New secularist protests pressure Turkish government
MANISA, Turkey, May 5 (Reuters) - Tens of thousands of secularist flag-waving Turks rallied for the third big anti-government protest in a month today as conflict rages over the role of religion in the Muslim country's politics.
A parliamentary committee today accepted Prime Minister Tayyip Erdogan's proposals for constitutional changes to let the people, rather than parliament, elect the president, the Anatolian news agency reported.
The changes, which might increase the chances of the ruling AK party's presidential candidate, former Islamist Abdullah Gul, of becoming head of state, could be approved by lawmakers in coming days.
Tension is high after a warning from the pro-secular army against Foreign Minister Gul and a court decision to annul the first round of parliamentary voting for the presidency.
Marchers in the western city of Manisa, estimated by police to number 60-70,000, called today for the withdrawal of Gul's candidacy.

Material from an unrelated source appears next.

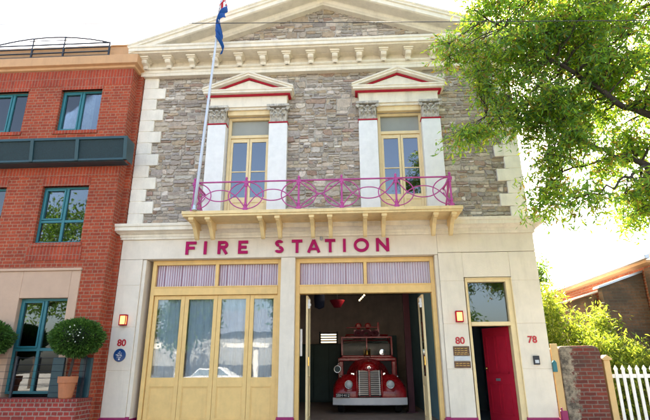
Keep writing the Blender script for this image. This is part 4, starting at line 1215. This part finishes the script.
    leafmesh('crown',leaves,.10,.27,M['leaf'],[(.09,.17,.03),(.12,.21,.03),(.07,.15,.04),(.17,.25,.035),(.21,.27,.04),(.06,.14,.06),(.08,.17,.06),(.11,.19,.04),(.17,.12,.04)],T_,5,droop=.55)
big_tree()

def simple_tree(name,label,x,y,z0,h,rx,seed,cols,nl=2600,size=.22,mat_=None,stem=.12,group=None,cat='tree',rzf=.42,kc=.6):
    rng=np.random.default_rng(seed); t=empty(name,(x,y,z0),label,cat,group)
    m=MB(); zc_=z0+h*kc
    branch(m,(x,y,z0),(x+.1,y,zc_),stem,stem*.5,rng,6,.04,8); pts=[]
    cs=[]
    for i in range(26):
        v=rng.normal(size=3); v/=np.linalg.norm(v); c_=np.array([x,y,zc_])+v*rng.uniform(.35,.85)*np.array([rx,rx,h*rzf]); cs.append(c_)
        branch(m,(x+.05,y,z0+h*.35),c_,stem*.3,.01,rng,4,.1,5)
    for c_ in cs:
        k=nl//26; v=rng.normal(size=(k,3)); pts.append(c_+v*rx*.17)
    m.build('trunk',M['bark'],t); leafmesh('crown',np.concatenate(pts),size,.4,mat_ or M['leaf'],cols,t,seed,droop=.2)
green=[(.04,.085,.02),(.055,.11,.025),(.03,.07,.02),(.08,.13,.03)]
simple_tree('background_tree','grey green tree rising behind the corner of the fire station, nearest the cornice',11.3,26,.2,12.2,1.9,21,green,5200,.30)
simple_tree('background_tree','low rounded tree top just above the white roof, left end',13.8,27,.2,10.2,2.1,22,green,4800,.30)
# bamboo bush behind the fence: several clumps of arching canes
def bamboo(x,y,h,w,label,seed):
    rng=np.random.default_rng(seed); t=empty('bamboo_clump',(x,y,.2),label,'bamboo','bright bamboo clumps behind the fence')
    m=MB(); leaves=[]
    for i in range(30):
        a=rng.uniform(0,2*pi); rr=rng.uniform(.2,1)*w; hh=h*rng.uniform(.72,1.05)
        b0=np.array([x+.3*w*cos(a),y+.3*w*sin(a),.2]); tip=np.array([x+rr*cos(a),y+rr*sin(a)*.8,.2+hh-.25*rr])
        mid=(b0+tip)/2+np.array([-.15*cos(a)*w,0,.15*h])
        P=[(1-s)**2*b0+2*s*(1-s)*mid+s*s*tip for s in np.linspace(0,1,9)]
        m.tube([tuple(p) for p in P],[.012,.011,.011,.010,.009,.008,.006,.005,.003],5)
        for p in P[2:]:
            for k in range(9):
                v=rng.normal(size=3)*np.array([1,1,.7]); v/=np.linalg.norm(v); Lt=rng.uniform(.1,.4)
                for j in range(5): leaves.append(p+v*Lt*(j+1)/5+rng.normal(size=3)*.03)
    m.build('canes',mat('bamboo_cane',(.20,.22,.05),.5,.1,5,0) if 'bamboo_cane' not in bpy.data.materials else bpy.data.materials['bamboo_cane'],t)
    leafmesh('foliage',leaves,.12,.24,M['bleaf'],[(.17,.24,.035),(.22,.28,.05),(.11,.17,.03),(.25,.28,.06),(.08,.13,.025)],t,seed,droop=.6)
bamboo(5.05,2.6,3.3,.75,'tallest yellow green bamboo, right against the corner of the fire station',31)
bamboo(5.95,2.3,2.75,.7,'yellow green bamboo behind the brick gate pier and ochre post',32)
bamboo(7.0,1.5,1.85,.75,'lower bright bamboo behind the white pickets at the right edge',33)
bamboo(5.9,1.3,2.0,.6,'small bamboo just behind the brick gate pier',34)

# ------------------------------------------------------------------ right-hand neighbours
# gate board between wall and pier
gt=empty('side_gate',(4.06,.05,.2),'narrow ochre timber gate board between the fire station and the brick pier','gate')
m=MB(); m.box(4.02,4.15,.02,.07,.2,2.02); m.build('board',M['post'],gt,bevel=.006)
m=MB(); m.box(3.985,4.065,-.05,.015,1.48,1.66); m.prism([(3.985,1.66),(4.065,1.66),(4.025,1.71)],'y',-.05,.015)
m.build('letter_box',M['teal'],gt,bevel=.006)
m=MB(); m.box(3.99,4.12,-.09,-.046,.2,.77); m.box(3.995,4.02,-.12,-.09,.6,.83); o=m.build('side_step',M['plum'],gt,bevel=.006)
# old brick pier
pr=empty('brick_pier',(4.56,.2,.2),'old weathered brick pier with rounded top and patchy render on its left','pier')
def rounded(x0,x1,zt,r,zb):
    pts=[(x0,zb),(x1,zb)]+[(x1-r+r*cos(a),zt-r+r*sin(a)) for a in [pi/2*k/8 for k in range(9)]]+[(x0+r*.4-r*.4*sin(a),zt-.05*r-r*.4+r*.4*cos(a)) for a in [pi/2*k/6 for k in range(7)]]
    return pts
m=MB(); m.prism(rounded(4.17,4.97,1.98,.16,.2),'y',.0,.55); m.build('brickwork',M['oldbrick'],pr,bevel=.02)
PM=M['oldbrick']; N_=PM.node_tree.nodes; L_=PM.node_tree.links; bs=N_['Principled BSDF']; src=bs.inputs['Base Color'].links[0].from_socket
tc=N_.new('ShaderNodeTexCoord'); sx=N_.new('ShaderNodeSeparateXYZ'); L_.new(tc.outputs['Object'],sx.inputs[0])
nn=N_.new('ShaderNodeTexNoise'); nn.inputs['Scale'].default_value=5; nn.inputs['Detail'].default_value=9; nn.inputs['Roughness'].default_value=.7; L_.new(tc.outputs['Object'],nn.inputs['Vector'])
ma=N_.new('ShaderNodeMath'); ma.operation='MULTIPLY_ADD'; ma.inputs[1].default_value=1.1; L_.new(nn.outputs['Fac'],ma.inputs[0]); L_.new(sx.outputs[0],ma.inputs[2])
mr=N_.new('ShaderNodeMapRange'); mr.inputs['From Min'].default_value=.36; mr.inputs['From Max'].default_value=.42; mr.inputs['To Min'].default_value=1; mr.inputs['To Max'].default_value=0; L_.new(ma.outputs[0],mr.inputs['Value'])
n2=N_.new('ShaderNodeTexNoise'); n2.inputs['Scale'].default_value=7; n2.inputs['Detail'].default_value=10; n2.inputs['Roughness'].default_value=.75; L_.new(tc.outputs['Object'],n2.inputs['Vector'])
cr=N_.new('ShaderNodeValToRGB'); cr.color_ramp.elements[0].position=.38; cr.color_ramp.elements[0].color=(.07,.055,.04,1); cr.color_ramp.elements[1].position=.58; cr.color_ramp.elements[1].color=(.33,.26,.18,1); L_.new(n2.outputs['Fac'],cr.inputs['Fac'])
mxx=N_.new('ShaderNodeMix'); mxx.data_type='RGBA'; L_.new(mr.outputs[0],mxx.inputs[0]); L_.new(src,mxx.inputs[6]); L_.new(cr.outputs['Color'],mxx.inputs[7]); L_.new(mxx.outputs[2],bs.inputs['Base Color'])
ps=empty('gate_post',(5.08,.1,.2),'ochre painted timber gate post with moulded cap at the end of the pickets','post')
m=MB(); m.box(5.02,5.14,.04,.16,.2,1.70); m.box(4.985,5.175,.005,.195,1.70,1.735); m.prism([(4.99,1.735),(5.17,1.735),(5.08,1.80)],'y',.01,.19); m.build('shaft',M['post'],ps,bevel=.006)
pf=empty('picket_fence',(6.5,.1,.2),'white painted picket fence in front of the bamboo','fence')
for i in range(30):
    x=5.24+i*.138
    m=MB(); m.prism([(x-.028,.25),(x+.028,.25),(x+.028,1.50),(x+.04,1.53),(x,1.60),(x-.04,1.53),(x-.028,1.50)],'y',.06,.08)
    m.build('picket',M['fwhite'],pf)
m=MB(); m.box(5.15,9.4,.082,.12,1.36,1.43); m.box(5.15,9.4,.082,.12,.5,.57); m.build('rail',M['fwhite'],pf)

# neighbour house with white iron roof
NH=empty('brick_house',(9.5,6,.2),'low orange brick house with bright white iron roof at the right','house')
EX,EZ=7.5,4.25; RX,RZ=11.5,6.35
m=MB(); m.box(EX+.25,EX+.5,2.4,9.6,.2,4.10); m.box(EX+.5,15.3,9.35,9.6,.2,4.1); m.build('side_wall',M['orangebrick'],NH)
m=MB(); m.box(EX+.5,15.3,2.4,2.65,.2,4.1); m.prism([(EX+.3,4.1),(15.3,4.1),(RX,6.05)],'y',2.42,2.6); m.box(EX+.2,EX+.32,2.35,2.6,.2,4.0); m.build('front_wall',M['darkbrick'],NH)
m=MB(); m.grid([[(EX,2.0,EZ),(EX,10,EZ)],[(RX,2.0,RZ),(RX,10,RZ)],[(15.5,2.0,EZ),(15.5,10,EZ)]]); m.build('roof',M['roofsheet'],NH,solid=.05)
m=MB(); m.box(EX-.10,EX+.02,1.95,10.05,EZ-.10,EZ-.0); m.build('gutter',M['steel'],NH,bevel=.01)
m=MB(); m.box(EX+.0,EX+.25,2.1,9.9,EZ-.17,EZ-.10); m.build('eave_moulding',M['fascia'],NH)
# roof ventilator
m=MB(); m.lathe([(.12,0),(.12,.25),(.2,.28),(.22,.42),(.15,.55),(.02,.6)],(10.6,5.2,5.85),'z',14); m.build('roof_vent',M['steel'],NH)
# lean-to wing
WG=empty('brick_shed',(7.0,3.2,.2),'dark mossy brick lean-to with grey capped wall beside the house','shed')
m=MB(); m.prism([(6.62,.2),(7.72,.2),(7.72,3.93),(6.62,3.56)],'y',2.75,2.98); m.build('front_wall',M['darkbrick'],WG)
m=MB(); m.prism([(6.52,3.53),(7.72,3.935),(7.72,3.99),(6.52,3.585)],'y',2.70,3.03); m.build('wall_capping',M['steel'],WG)
m=MB(); m.add([(6.25,3.04,3.38),(7.7,3.04,3.80),(7.7,7,3.80),(6.25,7,3.38)],[(0,1,2,3)]); m.build('roof',M['roofsheet'],WG,solid=.04)
m=MB(); m.box(6.5,6.6,3.05,7,.2,3.4); m.build('side_wall',M['darkbrick'],WG)

# power cable
pts=[(-30+60*k/30,-5+.0,5.955-.042*(-30+2*k)+.10*((k-15)/15)**2) for k in range(31)]
o=MB().tube(pts,.0055,6).build('power_cable',M['cable'],None); tag(o,'thin overhead power cable crossing in front of the gable','cable')

# ------------------------------------------------------------------ across the street (seen only as reflections in the glass)
def car(x,y,label,col):
    c=empty('parked_car',(x,y,.06),label,'car','cars parked across the street')
    m=MB(); W=.9; L_=2.2
    prof=[(-L_,.35),(-L_,.75),(-L_+.1,.9),(-1.2,1.0),(-.6,1.45),(.9,1.48),(1.6,1.02),(L_-.05,.95),(L_,.6),(L_,.35)]
    m.prism([(x+a,.06+b) for a,b in prof],'y',y-W,y+W); m.build('body',col,c,bevel=.08)
    g=MB(); g.prism([(x-1.1,1.08),(x+1.45,1.08),(x+.85,1.46),(x-.58,1.44)],'y',y-W-.004,y+W+.004); g.build('side_glass',M['windark'],c)
    for a in (-1.35,1.35):
        for s in (-1,1):
            w=MB(); w.lathe([(.15,-.1),(.32,-.1),(.33,0),(.32,.1),(.15,.1)],(x+a,y+s*.82,.39),'y',20); w.build('wheel',M['black'],c)
wcar=mat('white_car_paint',(.8,.8,.8),.2,.02,3,0,coat=.5)
car(-9.5,-23.0,'white car parked across the street seen in the second garage pane',wcar)
car(-3.8,-23.4,'white car parked across the street seen in the fourth garage pane',wcar)
car(-15.5,-23.2,'silver car parked across the street seen in the first garage pane',M['steel'])
th_=empty('terrace_house',(-8,-34,.2),'pale house with white verandah posts across the street, seen in the garage glass','house')
m=MB(); m.box(-22,6,-40,-34,.2,4.6); m.build('wall',mat('pale_wall',(.34,.34,.33),.8,.1,2,0),th_)
m=MB(); m.prism([(-33.5,4.6),(-40.5,4.6),(-37,7)],'x',-22.5,6.5); m.build('roof',M['steel'],th_)
m=MB()
for i in range(9): m.box(-22+i*3.4,-21.6+i*3.4,-32,-31.6,.2,3.2)
m.box(-22.5,6.5,-32.2,-31.4,3.2,3.6); m.build('verandah',M['fwhite'],th_)
for i,(x,y,h) in enumerate(((-12.5,-27,9.5),(-4,-28,10.5),(7,-27,9),(-24,-27,17))):
    simple_tree('street_tree_opposite' if False else 'plane_tree','bushy tree across the street seen only as a reflection, %s of four'%('first','second','third','last')[i],x,y,.2,h,h*.30,50+i,green,5200,.4,stem=.2,group='trees across the street')

# ------------------------------------------------------------------ cleanup of helper props
for o in bpy.data.objects:
    if '_o' in o: del o['_o']

# ------------------------------------------------------------------ light, sky, camera
SUN_EL,SUN_AZ=R(45.5),R(5)       # azimuth measured from +Y towards +X
W=bpy.data.worlds.new('World'); S.world=W; W.use_nodes=True; N=W.node_tree.nodes; L=W.node_tree.links
sk=N.new('ShaderNodeTexSky'); sk.sky_type='NISHITA'; sk.sun_disc=False; sk.sun_elevation=SUN_EL; sk.sun_rotation=SUN_AZ; sk.dust_density=4.5; sk.air_density=1; sk.ozone_density=1.5
L.new(sk.outputs[0],N['Background'].inputs[0]); N['Background'].inputs[1].default_value=.15
sd=bpy.data.lights.new('sun','SUN'); sd.energy=5; sd.angle=R(.53); sd.color=(1,.95,.87)
so=bpy.data.objects.new('sun',sd); COL.objects.link(so)
d=Vector((sin(SUN_AZ)*cos(SUN_EL),cos(SUN_AZ)*cos(SUN_EL),sin(SUN_EL)))
so.rotation_euler=d.to_track_quat('Z','Y').to_euler(); so.location=(0,20,30)
cam=bpy.data.cameras.new('camera'); co=bpy.data.objects.new('camera',cam); COL.objects.link(co); S.camera=co
cam.sensor_width=36; cam.lens=36*480/650; cam.clip_end=500; cam.clip_start=.1
yaw,pit,rol=R(-2.98),R(18.098),R(-.311)
F=Vector((sin(yaw)*cos(pit),cos(yaw)*cos(pit),sin(pit))); Rt=Vector((cos(yaw),-sin(yaw),0)); U=Rt.cross(F)
R2=Rt*cos(rol)+U*sin(rol); U2=-Rt*sin(rol)+U*cos(rol)
from mathutils import Matrix
mx=Matrix((( R2.x,U2.x,-F.x,0),(R2.y,U2.y,-F.y,-10.3),(R2.z,U2.z,-F.z,1.6),(0,0,0,1)))
co.matrix_world=mx
vs=S.view_settings; vs.view_transform='Standard'; vs.look='None'; vs.exposure=2.5
try:
    vs.use_white_balance=True; vs.white_balance_temperature=7300; vs.white_balance_tint=10
except Exception: pass; vs.gamma=1; vs.use_curve_mapping=False
S.render.resolution_x=1024; S.render.resolution_y=662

Two smaller protests were held in other west coast cities.
Gul's candidacy for head of state and commander-in-chief of the armed forces particularly irritates a military establishment which sees itself as the ultimate guardian of the secular state and has removed four governments in 50 years.
Erdogan, whose party has a majority in parliament, has hit back at secularist critics with unprecedented defiance, bringing forward national elections by more than three months.
Newspapers suggest his proposed constitutional amendment has popular support. But it could face legal challenges, and analysts and diplomats say it will further anger the armed forces and pro-secular elite.
Protesters, who included headscarved women and men in military attire, packed the streets of Manisa with tight rows of red Turkish flags and pictures of Mustafa Kemal Ataturk, who threw religion out of public life when he founded the modern republic after World War One.
''No way for sharia (Islamic law),'' chanted demonstrators.
today's marches follow a million-strong demonstration in Istanbul last Sunday and a protest of hundreds of thousands in the capital Ankara three weeks ago.
''We're here to protect the republic and teach them a lesson.
I hope they learn their lesson,'' marcher Ahmet Bulut said.
ATATURK'S ENEMY Manisa is in the hometown of parliament speaker and senior AK Party member Bulent Arinc, who has angered the military for urging debate on secularism. Local media said police had tightened security around his house.
''The speaker of parliament is Ataturk's enemy,'' protesters shouted.
Two centre-right parties, ANAP and True Path, announced a merger today which could strengthen opposition to the AK Party at the July 22 general election.
Since sweeping to power in 2002 after a financial crisis, the AK Party has promoted liberal economic reforms in a drive to join the European Union and has wooed foreign investors. Some of the EU-backed reforms have reduced the army's formal influence in state administration.
Secularists, many of them ordinary Turks, fear that once the AK Party controls parliament and the veto-wielding presidency, it will chip away at the separation of state and religion.
Gul was a member of the last government to be pushed from power by the army and spent his honeymoon in a military jail during a 1980 coup. But his party says its record in office shows it respects secularism.
EU foreign policy chief Javier Solana was quoted today as expressing support for Gul's presidential ambitions.
''I am convinced that Foreign Minister Gul would continue his successful work as president,'' Solana was quoted by newspaper Bild am Sonntag as saying in an article to appear tomorrow.
A rerun of the presidential vote is due in parliament tomorrow.
But after the constitutional court's ruling that 367 deputies have to be present for the vote to be valid, a quorum is unlikely to be reached.